Sikorsky develops agile helo on its own dime

Sikorsky is betting its own money on a radical new helicopter design, a gambit some observers say might become more common in austere budgetary times.

The S-97 Raider will have a pusher propeller meant to send it zooming past the roughly 200-mph top speed of conventional rotorcraft — and, the company hopes, win Pentagon contracts. The Connecticut-based company intends to furnish a prototype for testing by U.S. service officials.

“It’ll be a Sikorsky product, but we’ll have our pilots in the seat and we’ll let the military evaluate it,” said Steve Engebretson, Sikorsky’s director for the Armed Aerial Scout program. “We’re picking this size because the most likely replacement aircraft next up will be the Kiowa Warrior.”

Other potential customers could include Air Force Special Operations, Army Special Operations and the Marine Corps, Engebretson said.

The Army, which has yet to complete its Armed Aerial Scout study, said it couldn’t comment on the Sikorsky effort.

The S-97 design will be based on Sikorsky’s revolutionary X-2 demonstrator, which features two counter-rotating rotors on a single axle plus a pusher-prop. Company officials said the craft has flown 253 knots in level test flights, and that was at just 70 percent power. An axle fairing and other tweaks might allow the X-2 to reach 280 knots, said Steve Weiner, the project’s chief engineer.

Its unique design makes it far more maneuverable and quicker to accelerate and decelerate than a conventional helicopter — and better at hovering than the mechanically and aerodynamically more complex Bell/Boeing V-22 Osprey tilt-rotor, Weiner said.

The Raider will be limited to 220 knots, but will be designed to fly real operations, carrying two pilots and six troops. Its wings can hold weapons. Sikorsky plans to start building the first S-97 aircraft in 2013 and hopes to have it in the air by 2014.

The company will spend $50 million on the X-2 effort and more to build the S-97s, Engebretson said.

Company-funded developmental efforts are part of a growing trend, analysts and current and former government officials said.

General Electric, for example, is pouring money into the continued development of the F136 engine for the F-35 Joint Strike Fighter — despite the Pentagon not wanting a second engine.

Another example is General Atomics, which has developed several unmanned aircraft on its own dime.

The expected tightening of acquisition budgets will accelerate the trend because the Defense Department doesn’t have the money to fund new designs or technology, said Byron Callan, an analyst at Capital Alpha Partners in Washington.

“You’ve got to be very forward-leaning, and I think, more aggressive, these days to win market share in a declining budget and not just wait for the customer to write requirements,” Callan said. “At the end of the day, in this kind of environment, that’s how you’re going to get in and win market share.”

But Richard Aboulafia, an analyst at the Teal Group of Fairfax, Va., disagreed.

“It’s pretty unusual for this budget environment.
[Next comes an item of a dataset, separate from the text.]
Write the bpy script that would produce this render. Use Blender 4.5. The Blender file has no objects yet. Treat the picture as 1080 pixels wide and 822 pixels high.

Usually when things turn down, you get real scared about finding customers for new products with bells and whistles,” he said.

Moreover, Aboulafia said, sheer velocity is not necessarily a selling point.

“We really don’t know who will pay for speed in this industry,” he said.

Others said the risks of spending company money to develop defense products would keep it from becoming common.

“I don’t see that as a broad trend across the board in the DoD because all my history has told me that there are times when it makes sense to make your own investments to advance the capability, but whenever you can, getting your partner to make that co-investment, to get that skin in the game, is very important,” said Paul Kaminski, who heads the Pentagon’s Defense Science Board.

Potential civil applications can mitigate the risk of developing military technology, Kaminski said, but he doesn’t immediately see one for Sikorsky.

“I don’t know if they have a commercial companion outlet for the product which helps them justify spending the money to demonstrate this on their own,” he said.

Former Pentagon procurement chief Jacques Gansler agreed.

“In the commercial world, there are lots of different buyers and you have multiple customers; in the case where you have to put up your own money and the only customer is the Department of Defense, that’s really a much higher-risk approach,” Gansler said.

Gansler cited the ill-fated F-20 Tigershark lightweight fighter jet. Northrop developed the plane, but could not persuade the Air Force to buy it — a failure that scared off potential export customers.

“It’s a trend you’re seeing, but not necessarily one that has the likelihood of continuing very long because people are going to lose too much money over it,” Gansler said.

Engebretson said the X-2 technology might well be desired by civil customers, but he said that the company does not yet have specific ones in mind.

Aboulafia said Sikorsky made a similar bet, on its S-92 helicopter, during the downturn of the 1990s. The S-92 lost the competition to become the White House helicopter, and the investment has yet to pay off for the company.